Description of the task | Filter this material down to the lines that hold "were", copying each one.

Stored items from a collection
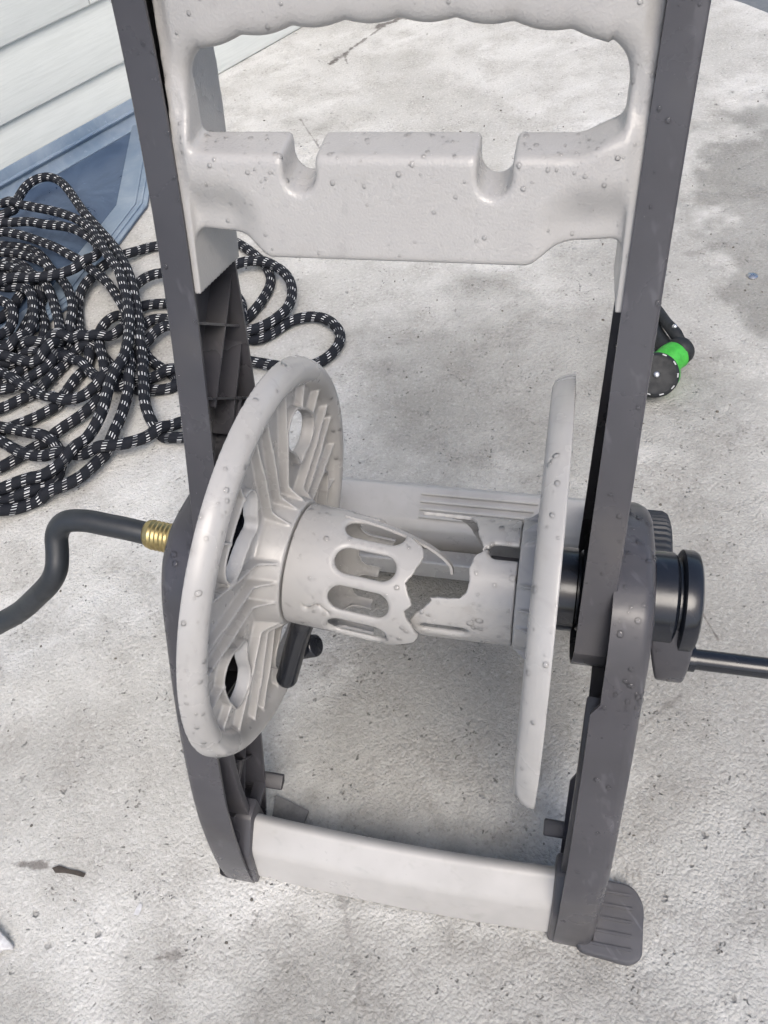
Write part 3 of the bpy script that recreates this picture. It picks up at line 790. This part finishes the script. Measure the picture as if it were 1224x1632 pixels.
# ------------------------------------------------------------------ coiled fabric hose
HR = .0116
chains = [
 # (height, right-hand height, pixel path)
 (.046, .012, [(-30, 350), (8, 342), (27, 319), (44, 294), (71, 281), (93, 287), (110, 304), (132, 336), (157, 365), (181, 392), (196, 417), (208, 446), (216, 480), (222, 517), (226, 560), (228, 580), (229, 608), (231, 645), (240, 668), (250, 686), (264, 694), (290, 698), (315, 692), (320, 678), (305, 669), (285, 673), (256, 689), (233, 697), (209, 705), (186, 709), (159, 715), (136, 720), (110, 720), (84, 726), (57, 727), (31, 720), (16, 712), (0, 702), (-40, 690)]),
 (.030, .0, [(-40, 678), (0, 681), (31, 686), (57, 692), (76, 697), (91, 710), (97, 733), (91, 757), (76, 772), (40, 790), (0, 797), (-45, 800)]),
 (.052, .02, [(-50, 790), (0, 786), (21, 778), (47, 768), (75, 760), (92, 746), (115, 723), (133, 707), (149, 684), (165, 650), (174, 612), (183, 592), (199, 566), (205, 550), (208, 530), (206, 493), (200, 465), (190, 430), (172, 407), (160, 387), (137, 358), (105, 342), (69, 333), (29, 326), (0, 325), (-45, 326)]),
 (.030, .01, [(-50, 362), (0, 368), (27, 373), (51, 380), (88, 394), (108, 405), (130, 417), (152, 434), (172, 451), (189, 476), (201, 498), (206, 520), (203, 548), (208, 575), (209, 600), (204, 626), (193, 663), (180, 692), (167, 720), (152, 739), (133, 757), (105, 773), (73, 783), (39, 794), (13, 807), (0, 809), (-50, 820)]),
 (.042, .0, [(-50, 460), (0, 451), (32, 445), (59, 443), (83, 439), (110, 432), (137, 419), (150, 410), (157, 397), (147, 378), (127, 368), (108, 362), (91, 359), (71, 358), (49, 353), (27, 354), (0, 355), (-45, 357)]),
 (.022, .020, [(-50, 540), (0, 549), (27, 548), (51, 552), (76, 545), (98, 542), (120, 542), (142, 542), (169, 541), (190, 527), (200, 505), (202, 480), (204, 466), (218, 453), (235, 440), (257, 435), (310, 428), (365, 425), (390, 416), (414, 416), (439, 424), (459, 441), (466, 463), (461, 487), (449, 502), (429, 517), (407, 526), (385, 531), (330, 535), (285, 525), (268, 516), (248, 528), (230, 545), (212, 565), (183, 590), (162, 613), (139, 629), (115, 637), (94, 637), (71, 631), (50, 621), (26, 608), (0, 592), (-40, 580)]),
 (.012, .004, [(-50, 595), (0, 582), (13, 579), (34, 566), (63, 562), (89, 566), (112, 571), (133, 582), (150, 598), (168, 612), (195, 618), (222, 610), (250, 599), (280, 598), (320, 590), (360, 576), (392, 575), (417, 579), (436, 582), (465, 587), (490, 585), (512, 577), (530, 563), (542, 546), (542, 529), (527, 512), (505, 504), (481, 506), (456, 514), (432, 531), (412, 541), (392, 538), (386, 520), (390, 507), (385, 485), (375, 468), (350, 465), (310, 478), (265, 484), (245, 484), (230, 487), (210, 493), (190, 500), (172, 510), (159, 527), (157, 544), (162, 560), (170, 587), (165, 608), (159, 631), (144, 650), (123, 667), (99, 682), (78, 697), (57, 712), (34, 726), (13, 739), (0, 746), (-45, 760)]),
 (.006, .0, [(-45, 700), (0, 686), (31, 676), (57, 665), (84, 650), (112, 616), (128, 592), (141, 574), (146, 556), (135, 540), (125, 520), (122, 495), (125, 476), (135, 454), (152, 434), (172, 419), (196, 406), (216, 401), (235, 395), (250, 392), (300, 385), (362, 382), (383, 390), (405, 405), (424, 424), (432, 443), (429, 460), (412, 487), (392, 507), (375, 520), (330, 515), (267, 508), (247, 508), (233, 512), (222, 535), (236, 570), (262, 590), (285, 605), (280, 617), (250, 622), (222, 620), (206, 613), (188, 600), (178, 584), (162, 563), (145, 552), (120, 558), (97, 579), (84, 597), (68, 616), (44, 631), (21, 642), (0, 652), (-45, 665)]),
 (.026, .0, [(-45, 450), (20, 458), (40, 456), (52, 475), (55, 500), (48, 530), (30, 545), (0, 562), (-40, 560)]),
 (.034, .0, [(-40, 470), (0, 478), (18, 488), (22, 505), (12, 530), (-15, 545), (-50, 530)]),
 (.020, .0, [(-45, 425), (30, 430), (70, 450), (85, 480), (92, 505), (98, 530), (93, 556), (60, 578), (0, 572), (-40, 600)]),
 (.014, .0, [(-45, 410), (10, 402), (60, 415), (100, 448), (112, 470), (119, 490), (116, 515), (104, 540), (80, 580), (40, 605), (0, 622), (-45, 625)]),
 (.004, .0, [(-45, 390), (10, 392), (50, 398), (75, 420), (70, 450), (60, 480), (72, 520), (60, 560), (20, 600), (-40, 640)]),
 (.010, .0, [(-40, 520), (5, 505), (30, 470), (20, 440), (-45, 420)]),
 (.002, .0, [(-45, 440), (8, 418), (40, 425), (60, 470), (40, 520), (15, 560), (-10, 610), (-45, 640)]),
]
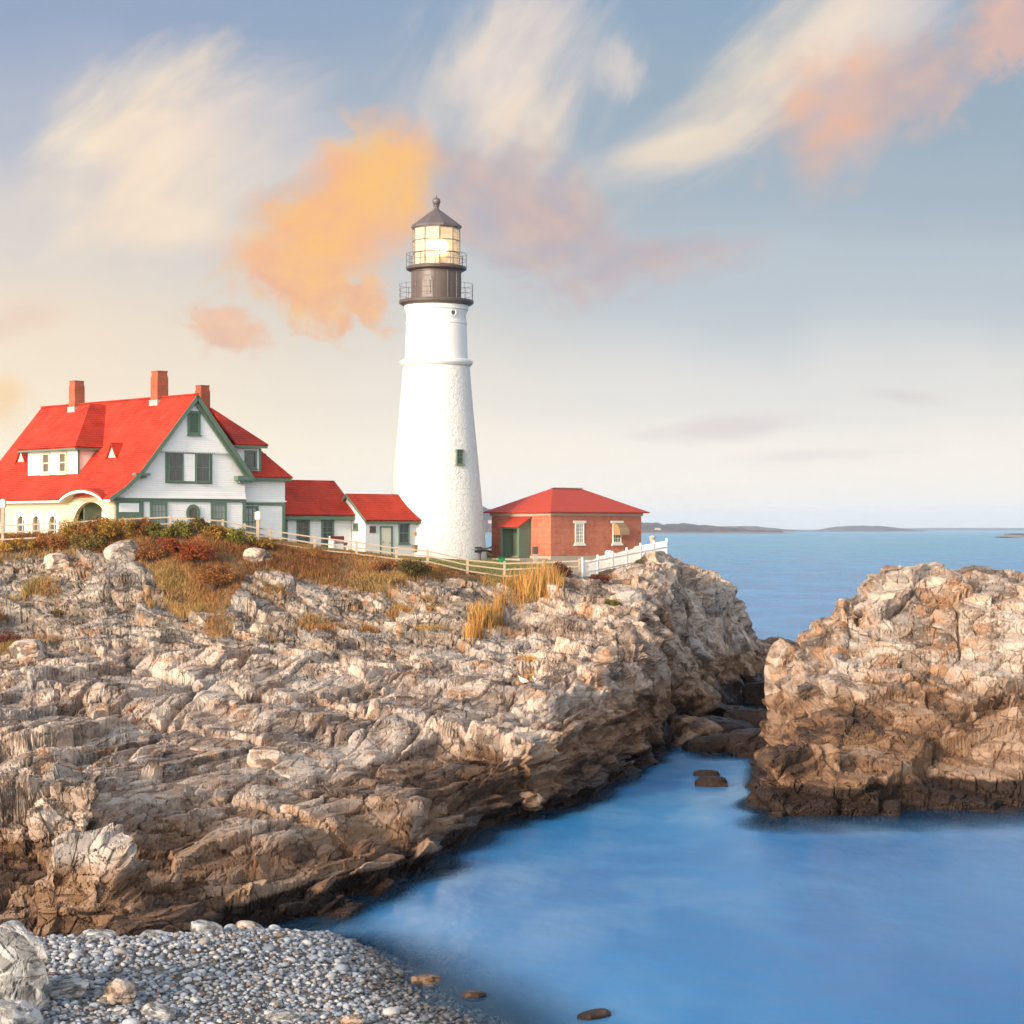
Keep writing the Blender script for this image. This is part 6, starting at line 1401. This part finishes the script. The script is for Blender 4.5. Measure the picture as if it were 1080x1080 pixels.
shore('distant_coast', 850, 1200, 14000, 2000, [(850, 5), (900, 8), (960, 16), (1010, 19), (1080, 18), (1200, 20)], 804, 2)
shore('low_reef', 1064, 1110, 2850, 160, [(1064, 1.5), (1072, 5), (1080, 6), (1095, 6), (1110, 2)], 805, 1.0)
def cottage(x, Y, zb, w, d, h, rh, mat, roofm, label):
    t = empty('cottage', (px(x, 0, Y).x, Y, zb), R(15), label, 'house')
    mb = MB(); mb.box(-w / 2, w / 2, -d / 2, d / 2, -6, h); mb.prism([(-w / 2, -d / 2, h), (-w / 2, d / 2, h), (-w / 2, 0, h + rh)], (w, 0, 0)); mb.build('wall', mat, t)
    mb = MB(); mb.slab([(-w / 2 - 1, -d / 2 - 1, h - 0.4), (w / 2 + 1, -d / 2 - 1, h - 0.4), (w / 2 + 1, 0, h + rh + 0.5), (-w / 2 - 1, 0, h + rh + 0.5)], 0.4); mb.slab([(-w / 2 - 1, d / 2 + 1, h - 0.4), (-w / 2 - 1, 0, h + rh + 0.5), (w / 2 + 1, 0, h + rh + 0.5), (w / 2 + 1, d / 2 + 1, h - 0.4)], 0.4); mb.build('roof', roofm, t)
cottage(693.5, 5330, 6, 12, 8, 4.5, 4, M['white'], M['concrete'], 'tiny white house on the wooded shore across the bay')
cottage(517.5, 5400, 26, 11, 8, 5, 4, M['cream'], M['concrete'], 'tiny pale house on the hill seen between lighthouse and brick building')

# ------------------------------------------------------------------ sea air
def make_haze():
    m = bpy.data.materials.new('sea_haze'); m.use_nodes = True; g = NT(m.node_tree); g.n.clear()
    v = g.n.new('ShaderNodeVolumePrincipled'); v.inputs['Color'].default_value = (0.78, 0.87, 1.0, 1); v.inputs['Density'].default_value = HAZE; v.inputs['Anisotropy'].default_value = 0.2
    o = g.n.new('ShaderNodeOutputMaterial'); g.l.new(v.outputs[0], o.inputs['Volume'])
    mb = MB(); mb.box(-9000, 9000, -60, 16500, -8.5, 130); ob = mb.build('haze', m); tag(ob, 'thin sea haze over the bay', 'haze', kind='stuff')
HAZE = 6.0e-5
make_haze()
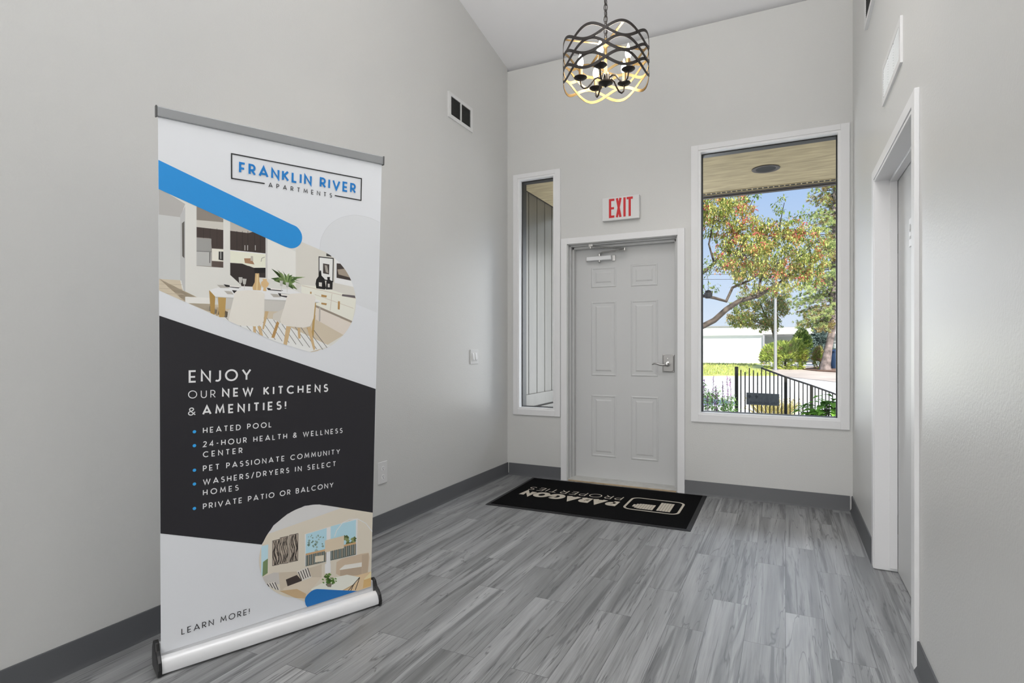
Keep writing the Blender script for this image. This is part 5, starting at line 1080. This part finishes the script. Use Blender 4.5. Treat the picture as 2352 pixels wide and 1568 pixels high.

Answer |
Write part 3 of the bpy script that recreates this picture. It picks up at line 790. This part finishes the script. Measure the picture as if it were 1224x1632 pixels.
Keep writing the Blender script for this image. This is part 6, starting at line 1401. This part finishes the script. The script is for Blender 4.5. Measure the picture as if it were 1080x1080 pixels.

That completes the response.